Data federation vs. data virtualization vs. data warehousing
People often refer to “data federation” and “data virtualization” interchangeably, but they’re different processes. Virtualization is the umbrella term for any virtual access layer placed over physical data. Federated data architecture specifically connects distinct databases so that businesses can query them as one.
While data federation keeps everything in place, data warehouses serve as a central repository for data copied or transferred from source systems through ETL or ELT processes. Warehouse content is only as current as the last sync, but since the data has usually been transformed (whether in transit, via ETL, or in its destination, via ELT), heavy analytical queries run much faster.
For most companies, federation and warehouses work best in tandem: Federation handles real-time operational queries, while warehouses handle heavier analytical work.
Why is data federation important?
For organizations that need real-time access to information spread across disparate sources, federation is an essential part of the data management process. Here are some of the top benefits:
- Real-time data access: Your analysts can query live production data without having to wait for batch loads.
- Reduced storage costs: Federation means you don’t need to duplicate data into a second system, reducing your infrastructure load and costs.

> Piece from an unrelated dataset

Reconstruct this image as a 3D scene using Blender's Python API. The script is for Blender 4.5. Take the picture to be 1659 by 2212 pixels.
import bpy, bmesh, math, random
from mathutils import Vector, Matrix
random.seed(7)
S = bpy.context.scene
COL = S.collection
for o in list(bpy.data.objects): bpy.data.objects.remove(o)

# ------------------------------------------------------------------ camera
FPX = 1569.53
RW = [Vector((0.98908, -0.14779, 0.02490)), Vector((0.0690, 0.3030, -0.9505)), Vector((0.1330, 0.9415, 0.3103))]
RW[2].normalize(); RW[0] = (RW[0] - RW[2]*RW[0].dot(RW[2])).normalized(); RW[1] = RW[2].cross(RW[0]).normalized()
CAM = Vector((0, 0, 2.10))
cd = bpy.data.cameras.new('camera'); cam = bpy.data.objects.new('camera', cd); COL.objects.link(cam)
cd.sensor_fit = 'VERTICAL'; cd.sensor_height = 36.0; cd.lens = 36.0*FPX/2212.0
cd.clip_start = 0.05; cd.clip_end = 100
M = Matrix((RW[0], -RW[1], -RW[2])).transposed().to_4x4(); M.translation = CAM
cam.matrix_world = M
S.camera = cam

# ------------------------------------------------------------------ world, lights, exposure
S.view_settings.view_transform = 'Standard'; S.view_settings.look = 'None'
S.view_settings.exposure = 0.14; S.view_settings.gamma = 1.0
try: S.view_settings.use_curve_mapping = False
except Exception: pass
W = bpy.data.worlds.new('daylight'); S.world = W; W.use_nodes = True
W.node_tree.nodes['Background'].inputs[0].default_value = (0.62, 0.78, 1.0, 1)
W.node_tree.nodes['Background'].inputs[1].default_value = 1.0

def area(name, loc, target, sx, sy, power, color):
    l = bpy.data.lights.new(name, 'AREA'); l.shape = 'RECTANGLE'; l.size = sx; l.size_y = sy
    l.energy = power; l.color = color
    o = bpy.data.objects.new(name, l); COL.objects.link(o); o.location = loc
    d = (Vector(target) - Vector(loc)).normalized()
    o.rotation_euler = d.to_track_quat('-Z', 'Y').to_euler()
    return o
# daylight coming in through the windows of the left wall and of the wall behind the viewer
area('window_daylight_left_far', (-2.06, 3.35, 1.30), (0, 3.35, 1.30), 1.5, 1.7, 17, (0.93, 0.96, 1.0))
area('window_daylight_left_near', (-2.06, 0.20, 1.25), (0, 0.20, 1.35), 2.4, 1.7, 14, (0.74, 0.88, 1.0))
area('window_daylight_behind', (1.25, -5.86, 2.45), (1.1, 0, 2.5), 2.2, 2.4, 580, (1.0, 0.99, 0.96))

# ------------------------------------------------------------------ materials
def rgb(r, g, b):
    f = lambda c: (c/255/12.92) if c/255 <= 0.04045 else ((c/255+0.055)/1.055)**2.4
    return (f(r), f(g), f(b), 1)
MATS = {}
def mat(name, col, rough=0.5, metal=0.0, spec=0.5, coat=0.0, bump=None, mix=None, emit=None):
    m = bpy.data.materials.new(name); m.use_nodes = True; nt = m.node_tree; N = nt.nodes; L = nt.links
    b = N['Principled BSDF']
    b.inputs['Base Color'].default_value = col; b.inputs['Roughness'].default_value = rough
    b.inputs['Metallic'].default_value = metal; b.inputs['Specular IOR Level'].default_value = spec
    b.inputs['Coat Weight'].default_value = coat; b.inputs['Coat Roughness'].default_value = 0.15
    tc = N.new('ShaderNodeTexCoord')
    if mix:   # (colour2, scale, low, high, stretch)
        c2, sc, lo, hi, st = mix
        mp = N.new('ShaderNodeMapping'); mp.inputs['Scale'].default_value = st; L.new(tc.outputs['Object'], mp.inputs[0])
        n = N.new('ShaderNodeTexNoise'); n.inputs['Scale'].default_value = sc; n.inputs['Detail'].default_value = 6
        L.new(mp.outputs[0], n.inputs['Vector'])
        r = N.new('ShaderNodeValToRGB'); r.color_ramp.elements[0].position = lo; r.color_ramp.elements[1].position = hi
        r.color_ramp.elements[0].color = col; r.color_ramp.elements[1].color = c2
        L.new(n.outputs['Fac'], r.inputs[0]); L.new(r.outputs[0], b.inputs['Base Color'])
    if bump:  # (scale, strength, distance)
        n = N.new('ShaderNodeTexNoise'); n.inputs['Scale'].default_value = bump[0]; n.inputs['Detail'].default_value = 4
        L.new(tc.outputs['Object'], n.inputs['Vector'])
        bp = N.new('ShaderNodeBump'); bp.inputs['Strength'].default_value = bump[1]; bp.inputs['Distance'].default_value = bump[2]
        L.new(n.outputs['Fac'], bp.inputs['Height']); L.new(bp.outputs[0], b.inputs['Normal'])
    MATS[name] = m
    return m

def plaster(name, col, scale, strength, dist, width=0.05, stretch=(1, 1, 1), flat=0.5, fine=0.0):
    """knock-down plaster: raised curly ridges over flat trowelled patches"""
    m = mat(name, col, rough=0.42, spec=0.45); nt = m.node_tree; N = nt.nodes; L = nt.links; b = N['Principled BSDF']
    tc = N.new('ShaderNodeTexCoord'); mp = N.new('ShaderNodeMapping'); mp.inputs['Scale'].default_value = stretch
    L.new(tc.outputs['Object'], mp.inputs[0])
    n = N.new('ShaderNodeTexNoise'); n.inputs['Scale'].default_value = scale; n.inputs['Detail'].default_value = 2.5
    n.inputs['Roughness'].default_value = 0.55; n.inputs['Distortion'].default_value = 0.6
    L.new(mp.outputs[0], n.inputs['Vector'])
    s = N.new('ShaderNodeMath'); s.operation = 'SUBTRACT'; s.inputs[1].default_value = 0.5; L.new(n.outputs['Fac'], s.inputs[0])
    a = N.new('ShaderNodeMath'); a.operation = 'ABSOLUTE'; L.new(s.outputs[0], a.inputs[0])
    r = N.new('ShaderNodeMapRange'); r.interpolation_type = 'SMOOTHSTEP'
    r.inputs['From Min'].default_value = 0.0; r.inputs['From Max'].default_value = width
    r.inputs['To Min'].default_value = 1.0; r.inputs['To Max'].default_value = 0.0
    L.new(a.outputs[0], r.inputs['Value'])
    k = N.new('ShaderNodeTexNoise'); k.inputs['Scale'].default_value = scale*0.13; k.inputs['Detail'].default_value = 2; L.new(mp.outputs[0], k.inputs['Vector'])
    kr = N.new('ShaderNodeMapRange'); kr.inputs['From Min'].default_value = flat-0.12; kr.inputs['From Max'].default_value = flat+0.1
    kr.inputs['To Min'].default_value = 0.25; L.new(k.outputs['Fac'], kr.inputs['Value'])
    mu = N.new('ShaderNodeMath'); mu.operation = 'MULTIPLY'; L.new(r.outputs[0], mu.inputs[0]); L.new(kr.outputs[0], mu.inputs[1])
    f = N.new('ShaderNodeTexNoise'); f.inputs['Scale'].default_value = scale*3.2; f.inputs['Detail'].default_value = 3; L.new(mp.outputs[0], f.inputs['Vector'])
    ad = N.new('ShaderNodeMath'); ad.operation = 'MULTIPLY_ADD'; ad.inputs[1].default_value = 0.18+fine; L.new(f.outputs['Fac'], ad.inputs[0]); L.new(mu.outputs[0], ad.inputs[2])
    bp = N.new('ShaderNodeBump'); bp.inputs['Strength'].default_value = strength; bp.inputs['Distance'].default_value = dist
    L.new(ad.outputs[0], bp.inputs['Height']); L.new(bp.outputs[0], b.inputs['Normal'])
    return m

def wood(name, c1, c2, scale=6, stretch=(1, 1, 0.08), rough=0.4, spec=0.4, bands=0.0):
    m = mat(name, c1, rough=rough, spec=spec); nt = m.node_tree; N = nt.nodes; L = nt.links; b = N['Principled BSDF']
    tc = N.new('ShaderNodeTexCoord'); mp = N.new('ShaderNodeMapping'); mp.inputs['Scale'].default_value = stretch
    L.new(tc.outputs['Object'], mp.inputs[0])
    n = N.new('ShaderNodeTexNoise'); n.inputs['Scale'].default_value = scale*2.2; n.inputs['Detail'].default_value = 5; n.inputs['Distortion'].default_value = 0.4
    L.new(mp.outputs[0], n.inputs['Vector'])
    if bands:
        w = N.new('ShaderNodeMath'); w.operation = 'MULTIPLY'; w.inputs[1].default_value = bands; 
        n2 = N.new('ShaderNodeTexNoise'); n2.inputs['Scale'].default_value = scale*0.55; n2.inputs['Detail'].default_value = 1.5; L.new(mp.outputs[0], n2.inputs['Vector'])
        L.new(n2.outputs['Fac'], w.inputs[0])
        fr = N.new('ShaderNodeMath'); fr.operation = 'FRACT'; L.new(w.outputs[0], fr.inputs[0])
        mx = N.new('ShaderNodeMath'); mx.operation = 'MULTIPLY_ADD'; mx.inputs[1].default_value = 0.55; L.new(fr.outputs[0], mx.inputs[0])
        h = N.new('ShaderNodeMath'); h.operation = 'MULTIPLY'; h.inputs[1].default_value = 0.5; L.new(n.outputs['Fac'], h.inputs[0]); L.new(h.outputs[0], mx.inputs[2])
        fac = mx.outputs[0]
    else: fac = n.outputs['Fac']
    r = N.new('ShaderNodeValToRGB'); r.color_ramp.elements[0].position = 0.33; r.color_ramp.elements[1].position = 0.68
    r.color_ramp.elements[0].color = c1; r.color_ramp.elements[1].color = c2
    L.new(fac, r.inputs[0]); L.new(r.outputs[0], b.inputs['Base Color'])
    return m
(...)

- Faster time-to-insight: Instead of having to wait for data transfer and optimization, simple queries return in seconds, meaning less time staring at loading screens and more time spent analyzing.
- Simplified compliance: Sensitive data stays in source systems, governed by any access controls already in place. Federated data governance makes it easier to meet residency and privacy requirements by not having to build a separate permissions layer for any copies.
- Easier source onboarding: Adding a new SaaS tool or database to your federation layer becomes a configuration task rather than a migration project. Your team can start querying the new source alongside existing ones without having to restructure anything.
How does data federation work?
A federated data system operates in three steps:
- Query translation: When a user submits a query, the federation engine decomposes it into sub-queries for each relevant source system.
- Query processing: The engine then sends those sub-queries out to each source, which processes them independently.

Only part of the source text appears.